* Aim of the task
Set down the material below word for word, excluding the pictures.
______
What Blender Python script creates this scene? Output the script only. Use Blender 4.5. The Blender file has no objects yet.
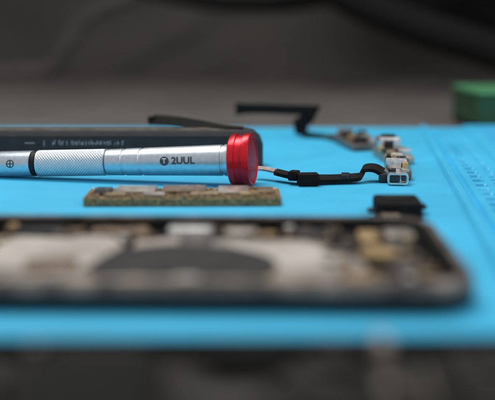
import bpy, bmesh, math, random
from mathutils import Vector, Matrix
random.seed(7)
sc=bpy.context.scene
sc.unit_settings.scale_length=0.01   # one unit is one centimetre
sc.view_settings.view_transform='Standard'
sc.view_settings.look='None'
sc.view_settings.exposure=0
COL=sc.collection

# ---------------- materials ----------------
def mat(name,col,rough=0.5,metal=0.0,var=0.15,nscale=3.0,bump=0.0,bscale=40.0,spec=0.5,col2=None):
    m=bpy.data.materials.new(name); m.use_nodes=True
    nt=m.node_tree; b=nt.nodes['Principled BSDF']
    b.inputs['Metallic'].default_value=metal
    b.inputs['Specular IOR Level'].default_value=spec
    tc=nt.nodes.new('ShaderNodeTexCoord')
    n=nt.nodes.new('ShaderNodeTexNoise'); n.inputs['Scale'].default_value=nscale; n.inputs['Detail'].default_value=4
    nt.links.new(tc.outputs['Object'],n.inputs['Vector'])
    r=nt.nodes.new('ShaderNodeValToRGB')
    c2=col2 if col2 else tuple(c*(1-var) for c in col)
    c1=col if col2 else tuple(min(1,c*(1+var)) for c in col)
    r.color_ramp.elements[0].position=0.35; r.color_ramp.elements[1].position=0.65
    r.color_ramp.elements[0].color=(*c2,1); r.color_ramp.elements[1].color=(*c1,1)
    nt.links.new(n.outputs['Fac'],r.inputs['Fac']); nt.links.new(r.outputs['Color'],b.inputs['Base Color'])
    mr=nt.nodes.new('ShaderNodeMapRange'); mr.inputs['From Min'].default_value=.3; mr.inputs['From Max'].default_value=.7
    mr.inputs['To Min'].default_value=max(0,rough-.05); mr.inputs['To Max'].default_value=min(1,rough+.07)
    n3=nt.nodes.new('ShaderNodeTexNoise'); n3.inputs['Scale'].default_value=nscale*3.1; n3.inputs['Detail'].default_value=5
    nt.links.new(tc.outputs['Object'],n3.inputs['Vector']); nt.links.new(n3.outputs['Fac'],mr.inputs['Value']); nt.links.new(mr.outputs['Result'],b.inputs['Roughness'])
    if bump>0:
        n2=nt.nodes.new('ShaderNodeTexNoise'); n2.inputs['Scale'].default_value=bscale; n2.inputs['Detail'].default_value=3
        nt.links.new(tc.outputs['Object'],n2.inputs['Vector'])
        bp=nt.nodes.new('ShaderNodeBump'); bp.inputs['Strength'].default_value=bump; bp.inputs['Distance'].default_value=0.02
        nt.links.new(n2.outputs['Fac'],bp.inputs['Height']); nt.links.new(bp.outputs['Normal'],b.inputs['Normal'])
    return m
M_mat=mat('blue_silicone',(0.047,0.465,0.745),0.5,0,0.07,0.22,0.3,26,0.4)
M_table=mat('table_dark',(0.105,0.094,0.087),0.6,0,0.2,0.15)
M_wall=mat('backdrop_grey',(0.125,0.113,0.104),0.9,0,0.45,0.04,0,40,.5,(0.075,0.068,0.063))
M_alu=mat('brushed_aluminium',(0.58,0.64,0.70),0.34,0.9,0.06,6,0.1,60)
M_aluk=mat('knurled_aluminium',(0.64,0.69,0.74),0.42,0.9,0.05,6)
M_steel=mat('steel',(0.75,0.74,0.72),0.3,0.85,0.15,5)
M_red=mat('red_anodised',(0.66,0.012,0.026),0.25,0.55,0.1,4)
M_redd=mat('red_anodised_dark',(0.42,0.006,0.016),0.42,0.45,0.1,4,0,40,.3)
M_blk=mat('black_plastic',(0.009,0.009,0.010),0.5,0,0.3,4,0,40,0.3)
M_blkm=mat('black_matte',(0.010,0.0098,0.0095),0.8,0,0.3,4,0,40,0.12)
M_bag=mat('black_fabric',(0.016,0.015,0.0145),0.95,0,0.4,.3,0,40,0.1)
M_bar=mat('charcoal_plastic',(0.022,0.022,0.024),0.5,0,0.2,2,0.2,50,.4)
M_ink=mat('dark_ink',(0.05,0.06,0.08),0.5,0,0.05)
M_white=mat('white_ink',(0.6,0.62,0.65),0.5,0,0.05)
M_print=mat('grey_print',(0.36,0.37,0.39),0.5,0,0.2,8)
M_pcb=mat('circuit_board',(0.15,0.11,0.045),0.45,0,0.3,3,0,40,0.5,(0.06,0.045,0.022))
M_olive=mat('brown_laminate',(0.33,0.225,0.09),0.45,0.2,0.3,9,0,40,0.5,(0.12,0.085,0.04))
M_gold=mat('gold_contact',(0.66,0.44,0.19),0.4,0.5,0.2,5)
M_brass=mat('dull_brass',(0.34,0.235,0.11),0.5,0.3,0.3,4)
M_shield=mat('shield_can',(0.40,0.37,0.33),0.4,0.8,0.25,2.0,0.1,20)
M_plate=mat('beige_plate',(0.52,0.475,0.43),0.5,0.15,0.15,0.8,0.1,8,0.5,(0.34,0.305,0.275))
M_plateb=mat('brown_grey_plate',(0.40,0.355,0.315),0.5,0.15,0.15,0.9,0.1,8,0.4,(0.18,0.155,0.135))
M_plate2=mat('graphite_sheet',(0.075,0.067,0.062),0.6,0.1,0.4,1.5,0,40,.3,(.025,.023,.021))
M_frame=mat('phone_frame',(0.018,0.017,0.017),0.5,0,0.1,2,0,40,.3)
M_lip=mat('worn_frame_edge',(0.32,0.265,0.225),0.38,0.5,0.25,1.3,0,40,.5,(.05,.044,.040))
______
* Final result
What Blender Python script creates this scene? Output the script only. Use Blender 4.5. The Blender file has no objects yet.
import bpy, bmesh, math, random
from mathutils import Vector, Matrix
random.seed(7)
sc=bpy.context.scene
sc.unit_settings.scale_length=0.01   # one unit is one centimetre
sc.view_settings.view_transform='Standard'
sc.view_settings.look='None'
sc.view_settings.exposure=0
COL=sc.collection

# ---------------- materials ----------------
def mat(name,col,rough=0.5,metal=0.0,var=0.15,nscale=3.0,bump=0.0,bscale=40.0,spec=0.5,col2=None):
    m=bpy.data.materials.new(name); m.use_nodes=True
    nt=m.node_tree; b=nt.nodes['Principled BSDF']
    b.inputs['Metallic'].default_value=metal
    b.inputs['Specular IOR Level'].default_value=spec
    tc=nt.nodes.new('ShaderNodeTexCoord')
    n=nt.nodes.new('ShaderNodeTexNoise'); n.inputs['Scale'].default_value=nscale; n.inputs['Detail'].default_value=4
    nt.links.new(tc.outputs['Object'],n.inputs['Vector'])
    r=nt.nodes.new('ShaderNodeValToRGB')
    c2=col2 if col2 else tuple(c*(1-var) for c in col)
    c1=col if col2 else tuple(min(1,c*(1+var)) for c in col)
    r.color_ramp.elements[0].position=0.35; r.color_ramp.elements[1].position=0.65
    r.color_ramp.elements[0].color=(*c2,1); r.color_ramp.elements[1].color=(*c1,1)
    nt.links.new(n.outputs['Fac'],r.inputs['Fac']); nt.links.new(r.outputs['Color'],b.inputs['Base Color'])
    mr=nt.nodes.new('ShaderNodeMapRange'); mr.inputs['From Min'].default_value=.3; mr.inputs['From Max'].default_value=.7
    mr.inputs['To Min'].default_value=max(0,rough-.05); mr.inputs['To Max'].default_value=min(1,rough+.07)
    n3=nt.nodes.new('ShaderNodeTexNoise'); n3.inputs['Scale'].default_value=nscale*3.1; n3.inputs['Detail'].default_value=5
    nt.links.new(tc.outputs['Object'],n3.inputs['Vector']); nt.links.new(n3.outputs['Fac'],mr.inputs['Value']); nt.links.new(mr.outputs['Result'],b.inputs['Roughness'])
    if bump>0:
        n2=nt.nodes.new('ShaderNodeTexNoise'); n2.inputs['Scale'].default_value=bscale; n2.inputs['Detail'].default_value=3
        nt.links.new(tc.outputs['Object'],n2.inputs['Vector'])
        bp=nt.nodes.new('ShaderNodeBump'); bp.inputs['Strength'].default_value=bump; bp.inputs['Distance'].default_value=0.02
        nt.links.new(n2.outputs['Fac'],bp.inputs['Height']); nt.links.new(bp.outputs['Normal'],b.inputs['Normal'])
    return m
M_mat=mat('blue_silicone',(0.047,0.465,0.745),0.5,0,0.07,0.22,0.3,26,0.4)
M_table=mat('table_dark',(0.105,0.094,0.087),0.6,0,0.2,0.15)
M_wall=mat('backdrop_grey',(0.125,0.113,0.104),0.9,0,0.45,0.04,0,40,.5,(0.075,0.068,0.063))
M_alu=mat('brushed_aluminium',(0.58,0.64,0.70),0.34,0.9,0.06,6,0.1,60)
M_aluk=mat('knurled_aluminium',(0.64,0.69,0.74),0.42,0.9,0.05,6)
M_steel=mat('steel',(0.75,0.74,0.72),0.3,0.85,0.15,5)
M_red=mat('red_anodised',(0.66,0.012,0.026),0.25,0.55,0.1,4)
M_redd=mat('red_anodised_dark',(0.42,0.006,0.016),0.42,0.45,0.1,4,0,40,.3)
M_blk=mat('black_plastic',(0.009,0.009,0.010),0.5,0,0.3,4,0,40,0.3)
M_blkm=mat('black_matte',(0.010,0.0098,0.0095),0.8,0,0.3,4,0,40,0.12)
M_bag=mat('black_fabric',(0.016,0.015,0.0145),0.95,0,0.4,.3,0,40,0.1)
M_bar=mat('charcoal_plastic',(0.022,0.022,0.024),0.5,0,0.2,2,0.2,50,.4)
M_ink=mat('dark_ink',(0.05,0.06,0.08),0.5,0,0.05)
M_white=mat('white_ink',(0.6,0.62,0.65),0.5,0,0.05)
M_print=mat('grey_print',(0.36,0.37,0.39),0.5,0,0.2,8)
M_pcb=mat('circuit_board',(0.15,0.11,0.045),0.45,0,0.3,3,0,40,0.5,(0.06,0.045,0.022))
M_olive=mat('brown_laminate',(0.33,0.225,0.09),0.45,0.2,0.3,9,0,40,0.5,(0.12,0.085,0.04))
M_gold=mat('gold_contact',(0.66,0.44,0.19),0.4,0.5,0.2,5)
M_brass=mat('dull_brass',(0.34,0.235,0.11),0.5,0.3,0.3,4)
M_shield=mat('shield_can',(0.40,0.37,0.33),0.4,0.8,0.25,2.0,0.1,20)
M_plate=mat('beige_plate',(0.52,0.475,0.43),0.5,0.15,0.15,0.8,0.1,8,0.5,(0.34,0.305,0.275))
M_plateb=mat('brown_grey_plate',(0.40,0.355,0.315),0.5,0.15,0.15,0.9,0.1,8,0.4,(0.18,0.155,0.135))
M_plate2=mat('graphite_sheet',(0.075,0.067,0.062),0.6,0.1,0.4,1.5,0,40,.3,(.025,.023,.021))
M_frame=mat('phone_frame',(0.018,0.017,0.017),0.5,0,0.1,2,0,40,.3)
M_lip=mat('worn_frame_edge',(0.32,0.265,0.225),0.38,0.5,0.25,1.3,0,40,.5,(.05,.044,.040))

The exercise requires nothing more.